Our Solar System Might Have Had Another Planet, But Jupiter Kicked It Out

Turns out, Jupiter is kind of a jerk.

FIONA MACDONALD
4 NOV 2015
 

Researchers from Canada have used computer models to show that our Solar System could have had an extra gas giant planet in the mix around 4 billion years ago – until Jupiter booted it out, that is.

 

The idea that there were originally five gas giants – in addition to Jupiter, Saturn, Uranus, and Neptune – was first proposed back in 2011, to help explain why the Solar System currently looks the way it does. As it turns out, the orbit of Mars and Earth don't really make sense if there were only ever the planets we have today.

But researchers haven't been able to explain until now what could have happened to that extra planet, with both Jupiter and Saturn named as potential culprits for doing the kicking out. 

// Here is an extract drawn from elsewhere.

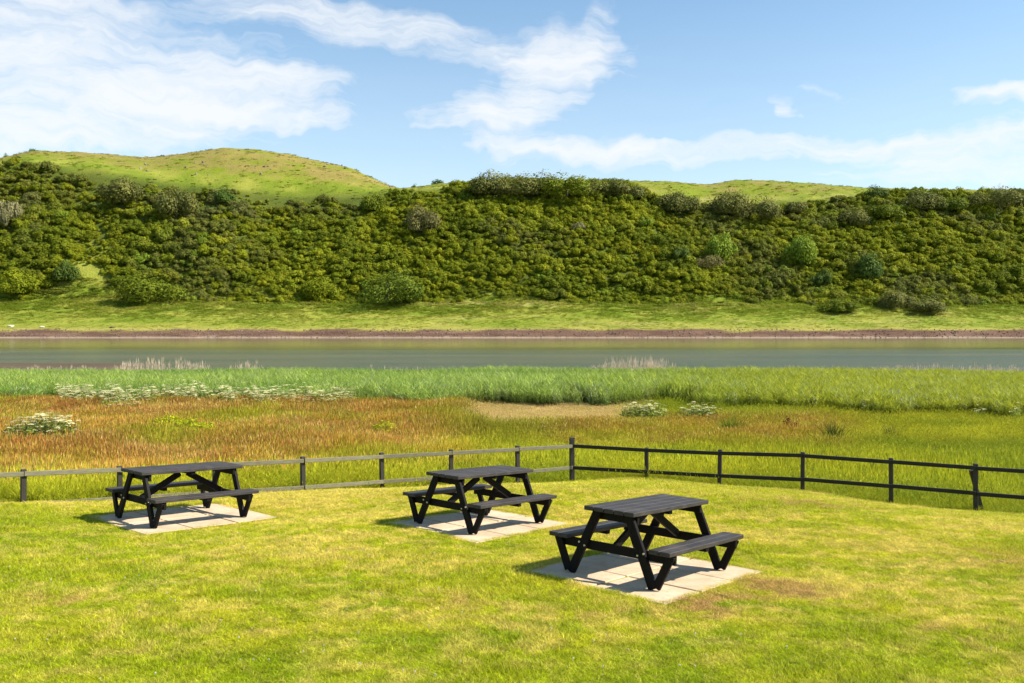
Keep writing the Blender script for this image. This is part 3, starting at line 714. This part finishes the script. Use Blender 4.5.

"Our evidence points to Jupiter," said lead researcher Ryan Cloutier from the University of Toronto, who describes the whole thing as an "interplanetary chess game".

The mystery lost planet in question is believed to have had the mass of an ice giant, which means that it was heavier than Saturn and Jupiter, and in the same class as Neptune and Uranus. So how exactly does a lighter planet suddenly kick an ice giant clear out of the Solar System?

Planetary ejections generally happen as a result of a close planetary encounter - but not necessary a collision - which causes one of the objects to accelerate so rapidly that it's able to break free from the massive gravitational pull of the Sun and go slingshotting out into the galaxy, becoming what's known as a rogue planet. 

In this case, the ejection could be the result of Jupiter moving closer to the Sun from further out in the Solar System, affecting the orbit of other planets on its way.

Earlier studies had struggled to work out exactly which of the remaining planets could have done this, but in the new research, the astronomers from the University of Toronto realised that up until now, no one had factored in the effect this encounter would have had on the moons orbiting the giant planets.

So the team decided to look at the trajectories of Callisto and Iapetus – two of the regular moons orbiting Jupiter and Saturn respectively. Using computer models, they investigated the likelihood of the moons having the same orbit as they do today if they'd been involved in a mass planetary ejection 4 billion years ago.

"Ultimately, we found that Jupiter is capable of ejecting the fifth giant planet while retaining a moon with the orbit of Callisto," said Cloutier. "On the other hand, it would have been very difficult for Saturn to do so because Iapetus would have been excessively unsettled, resulting in an orbit that is difficult to reconcile with its current trajectory."

The computer model showed that there's about a 42 percent chance that Callisto would have its current orbit around Jupiter if it had been involved in the planetary ejection. The results have been published in The Astrophysical Journal.

But to be clear, this doesn't mean that we have any evidence this interaction actually took place, or even that there was an extra planet in the Solar System in the first place. This is all based off computer models, and while they can explain the current state of the planets in our Solar System, they're not the only possibilities out there.

"We do know that rogue planets roam the galaxy, and they were almost certainly ejected in this manner, so the idea of a lost solar system planet isn’t crazy," wrote astronomer Phil Plait for Discover back in 2011 when the missing planet hypothesis was first proposed. "But it’s only one possible scenario."

Still, it's kind of cool to think that, somewhere out there in the galaxy, a frozen ice giant is roaming, a lost remnant from the formation of our Solar System.